Nevertheless, whether it makes sense or not to me, oil and stocks have been going up and down in lockstep.  So it makes sense to someone else–actually, a lot of someone elses.  And, like when it makes no sense but you see the train is barreling down the track at you, the best course of action is to step off the rails and out of the way.

That’s not the real weirdness.  Here’s where that comes in:

Over the past few days, oil and stocks have been going up on the rumor that a number of big oil producers, including OPEC and Russia, are talking about cutting back their production in order to prop up prices.

This would obviously be good for them.  If they’re getting $30 a barrel now and can move the price to $40 by reducing output by, say, 10%, their revenue goes up by 20%.  If the price got to $50, they’d be 50% better off than today.

However, this doesn’t make the world as a whole better off, nor does it stimulate the global economy.  It’s a transfer of money from oil consumers to oil producers.  It’s good for Saudi Arabia, Russia et al, but it’s bad for the US, Europe, Japan and China.  In the parts of the world the S&P 500 represents, it helps about 10% and hurts the other 90%.  So a rising oil price caused by cartel manipulation is a big net minus for the S&P.

Despite this, stocks soared yesterday, in robotic fashion according to the rule that stocks move in the same direction as oil.  Go figure.

the Obama $10 per barrel oil tax

Last week, the Obama administration said its upcoming budget will contain a proposal for a $1o a barrel tax on oil.  Its purpose would be to fund infrastructure, as well as to use price as a tool to redirect Americans toward other forms of energy.

Anything more than these bare bones is still a puzzle.

Clues:

–the adminstration says the tax would not be collected from oil producers at the wellhead, i.e., it isn’t a tax on crude oil

–nevertheless, the tax would be collected by oil companies

–the levy would not apply to oil products refined in the US and then exported

–it would apply to oil products refined abroad and imported, though.

Effect:

A barrel (42 gallons) of crude oil refined in the US ends up on average as 19 gallons of gasoline, 12 of diesel/heating oil and 10 of other stuff.

If passed on to end users completely and evenly by the as yet unspecified collectors, a $20 a barrel ta would mean a $.24 per gallon increase in the retail price of each product.

This would be a baby step along the road to lessening dependence on OPEC already traveled by every other country in the developed world in the 1970s.  Better late than never, in my view.

My take:

We’ll hear more later this week, I guess.  But it strikes me from what has been said so far that the proposal has been defined more by what Mr.

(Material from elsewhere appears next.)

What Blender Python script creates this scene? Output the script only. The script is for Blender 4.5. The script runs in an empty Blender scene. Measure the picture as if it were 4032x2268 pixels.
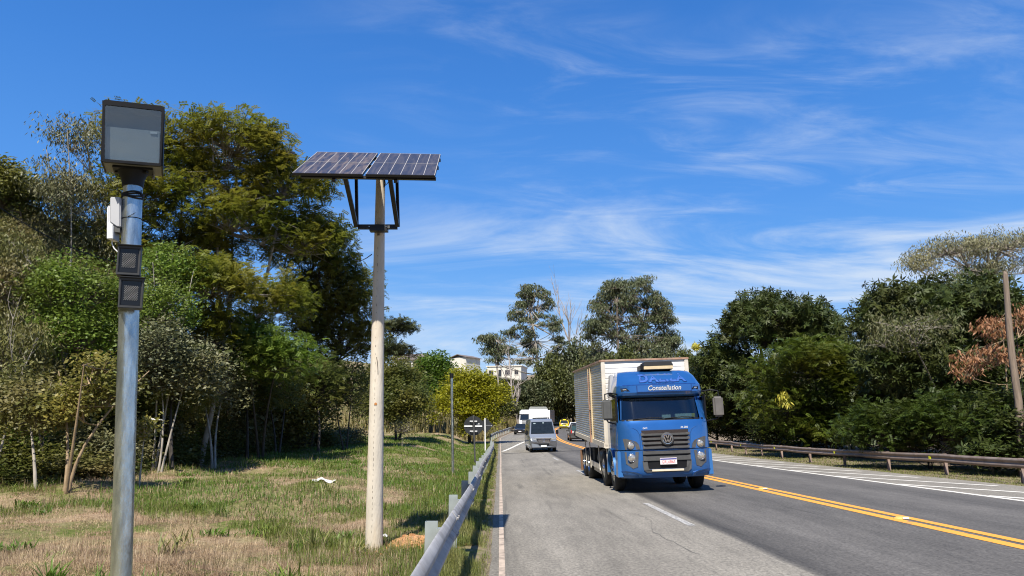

Obama doesn’t want to do than by anything positive he intends to accomplish.

–I think collecting the $10 at the wellhead from producers would likely tip some shaky shale oil producers into bankruptcy and discourage others from doing any development.  After all, in a world awash in extra crude oil being stored in bunkers and even on ships tethered off the shores of producing countries, how is any independent US producer going to be able to pass on any part of the $10 to its refinery customers?

The waning of US shale would also have the disastrous consequence of handing control of the crude oil market back to OPEC and Russia.

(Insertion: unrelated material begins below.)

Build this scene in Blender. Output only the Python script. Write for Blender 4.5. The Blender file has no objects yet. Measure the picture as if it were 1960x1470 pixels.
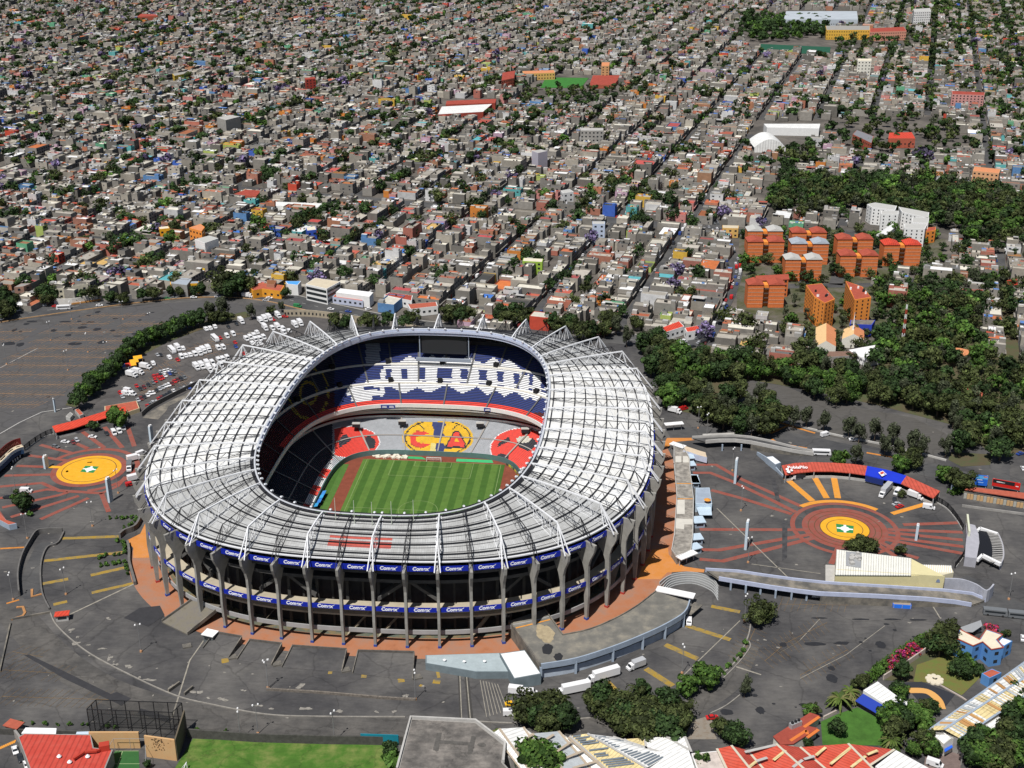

–adding $.25 to the federal tax on gasoline and diesel fuel, which I think would be the simplest and most economically sound alternative, would upset the US auto companies, who are now raking in money from selling gas-guzzling SUVs.  Autos are a traditional Democratic constituency and a perennial problem-child industry that the government rescued from bankruptcy less than a decade ago.  So a gas tax is likely off the table.

In addition, a Republican congressman already raised the gasoline tax issue last year.  He got a lot of grief and no support from anyone on either side of the aisle.

–This leaves refiners and/or distributors is most likely to be the parties taxed.  To me, this implies that the $10 cost would be shared among producers, refiners and end users according to who has the most market clout.  2015 results from refiners and distributors tell us that they have already been keeping a substantial portion of the benefits of lower crude oil prices for themselves, rather than passing them on to customers.  My guess is that shrinking margins for refiners and middlemen would be the primary effect of the proposed new levy.

Also, if the past is any guide, the issue of tracking and differentiating between refined products for export and those for domestic use would be a regulatory/compliance–and a fertile field for fraud.

 

As we get more details, we’ll be able to decide whether the oil tax is something concrete or just wishful thinking.